Combined with the show’s conspicuous sympathy for Navarro’s worldview, this expansive cast of characters, each with their own family and backstory and subplots that delve into everything from infidelity to local politics, necessitates a finale that is, at once, messily overstuffed and a bit thematically pat. A supernatural thread that resurfaces throughout the lean, six-episode season is probably element one too many. Yet Night Country is, on the whole, a solid murder mystery.
It’s even better as a reimagining of True Detective that pays tribute to what Pizzolatto created while proving how the series can thrive if other storytellers get a chance to make it their own. In contrast to the gold-hued desert heat and white machismo that defined True Detective’s iconic first season, Night Country is cold, blue, female, attuned to the perspectives of Native women. Where True Detective could be heady to the point of pretension, Night Country is humanistic.
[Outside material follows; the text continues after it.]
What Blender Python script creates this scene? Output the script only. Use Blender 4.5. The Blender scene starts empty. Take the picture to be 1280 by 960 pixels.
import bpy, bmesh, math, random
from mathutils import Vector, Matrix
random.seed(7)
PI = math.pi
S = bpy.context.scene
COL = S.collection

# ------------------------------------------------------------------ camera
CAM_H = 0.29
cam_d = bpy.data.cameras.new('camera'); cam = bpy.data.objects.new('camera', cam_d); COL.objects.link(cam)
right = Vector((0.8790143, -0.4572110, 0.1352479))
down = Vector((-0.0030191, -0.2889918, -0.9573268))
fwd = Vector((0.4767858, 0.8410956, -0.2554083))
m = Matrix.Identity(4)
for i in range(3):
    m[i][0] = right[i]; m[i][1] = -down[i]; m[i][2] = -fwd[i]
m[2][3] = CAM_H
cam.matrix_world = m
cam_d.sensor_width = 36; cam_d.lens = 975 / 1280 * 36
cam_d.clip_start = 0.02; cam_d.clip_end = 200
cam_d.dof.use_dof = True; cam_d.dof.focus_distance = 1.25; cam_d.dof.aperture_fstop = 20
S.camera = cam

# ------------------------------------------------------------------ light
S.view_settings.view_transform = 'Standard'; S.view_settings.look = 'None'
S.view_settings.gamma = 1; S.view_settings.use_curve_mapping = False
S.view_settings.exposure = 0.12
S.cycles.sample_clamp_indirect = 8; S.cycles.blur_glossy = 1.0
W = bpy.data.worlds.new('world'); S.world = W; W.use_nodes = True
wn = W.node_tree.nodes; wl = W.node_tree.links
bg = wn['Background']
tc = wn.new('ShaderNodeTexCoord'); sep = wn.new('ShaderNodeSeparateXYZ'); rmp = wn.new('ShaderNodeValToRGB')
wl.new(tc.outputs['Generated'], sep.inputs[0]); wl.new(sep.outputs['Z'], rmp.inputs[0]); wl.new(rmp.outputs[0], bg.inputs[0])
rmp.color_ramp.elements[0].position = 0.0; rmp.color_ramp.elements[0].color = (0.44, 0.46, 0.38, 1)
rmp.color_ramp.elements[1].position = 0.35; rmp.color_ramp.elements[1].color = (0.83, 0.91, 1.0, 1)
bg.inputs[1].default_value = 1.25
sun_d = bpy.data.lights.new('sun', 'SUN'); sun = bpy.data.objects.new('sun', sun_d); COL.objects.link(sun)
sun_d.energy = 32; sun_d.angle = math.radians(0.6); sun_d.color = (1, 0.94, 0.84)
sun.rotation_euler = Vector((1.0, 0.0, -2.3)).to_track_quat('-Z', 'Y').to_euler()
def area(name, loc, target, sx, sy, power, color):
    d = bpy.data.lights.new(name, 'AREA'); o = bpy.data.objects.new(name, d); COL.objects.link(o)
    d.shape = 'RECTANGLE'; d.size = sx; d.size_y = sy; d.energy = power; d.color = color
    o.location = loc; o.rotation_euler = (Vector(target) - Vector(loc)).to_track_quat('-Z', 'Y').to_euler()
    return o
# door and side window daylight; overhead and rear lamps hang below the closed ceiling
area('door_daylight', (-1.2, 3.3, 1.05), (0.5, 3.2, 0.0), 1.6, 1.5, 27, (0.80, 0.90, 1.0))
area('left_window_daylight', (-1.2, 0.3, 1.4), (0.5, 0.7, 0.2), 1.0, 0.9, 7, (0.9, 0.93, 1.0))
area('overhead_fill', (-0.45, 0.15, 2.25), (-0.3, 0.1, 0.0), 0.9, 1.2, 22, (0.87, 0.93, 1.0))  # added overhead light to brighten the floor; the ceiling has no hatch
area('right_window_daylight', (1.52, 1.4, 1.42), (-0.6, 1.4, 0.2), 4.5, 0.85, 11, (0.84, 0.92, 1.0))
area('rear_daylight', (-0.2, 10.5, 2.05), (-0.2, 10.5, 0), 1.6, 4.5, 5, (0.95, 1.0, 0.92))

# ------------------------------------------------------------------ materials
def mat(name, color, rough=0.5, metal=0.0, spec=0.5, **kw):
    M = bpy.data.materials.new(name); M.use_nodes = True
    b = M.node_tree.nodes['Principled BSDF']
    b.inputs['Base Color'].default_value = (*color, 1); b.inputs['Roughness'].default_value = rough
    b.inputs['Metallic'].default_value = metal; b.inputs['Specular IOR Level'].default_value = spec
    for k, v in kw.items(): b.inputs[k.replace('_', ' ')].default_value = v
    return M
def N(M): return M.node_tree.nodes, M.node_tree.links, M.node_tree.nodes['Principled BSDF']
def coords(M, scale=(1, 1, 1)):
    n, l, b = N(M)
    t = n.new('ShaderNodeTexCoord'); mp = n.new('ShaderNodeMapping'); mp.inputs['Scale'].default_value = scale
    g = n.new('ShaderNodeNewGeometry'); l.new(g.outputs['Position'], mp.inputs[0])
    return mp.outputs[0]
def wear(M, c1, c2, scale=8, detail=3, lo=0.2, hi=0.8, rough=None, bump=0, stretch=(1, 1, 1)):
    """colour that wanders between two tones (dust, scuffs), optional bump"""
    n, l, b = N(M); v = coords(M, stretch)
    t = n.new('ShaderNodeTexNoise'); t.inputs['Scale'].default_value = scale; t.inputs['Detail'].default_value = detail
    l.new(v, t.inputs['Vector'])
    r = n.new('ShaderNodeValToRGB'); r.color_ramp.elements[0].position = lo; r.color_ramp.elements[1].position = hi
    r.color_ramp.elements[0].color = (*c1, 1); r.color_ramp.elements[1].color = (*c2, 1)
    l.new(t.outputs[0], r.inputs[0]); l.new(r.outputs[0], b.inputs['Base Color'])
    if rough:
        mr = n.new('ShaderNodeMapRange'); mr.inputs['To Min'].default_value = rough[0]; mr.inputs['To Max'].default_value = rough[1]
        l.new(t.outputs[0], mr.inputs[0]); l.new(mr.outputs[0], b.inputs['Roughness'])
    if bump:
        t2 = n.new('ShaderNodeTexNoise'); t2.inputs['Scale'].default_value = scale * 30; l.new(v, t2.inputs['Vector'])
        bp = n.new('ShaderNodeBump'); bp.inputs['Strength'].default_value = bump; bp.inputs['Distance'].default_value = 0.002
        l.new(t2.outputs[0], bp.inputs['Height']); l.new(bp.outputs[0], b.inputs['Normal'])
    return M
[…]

López’s emphasis on the community over the cosmos pays off. Her characters have more heart and depth than those of her predecessor, whose disappointing second and third seasons lacked an antihero as galvanizing as season 1 breakout Rust Cohle (Matthew McConaughey). In fact, in a jarring moment when López puts Cohle’s catchphrase “time is a flat circle” in the mouth of a particularly pathetic Night Country character, the compliment feels backhanded at best. Maybe time is chasing its tail to oblivion, but True Detective has finally escaped the ouroboros.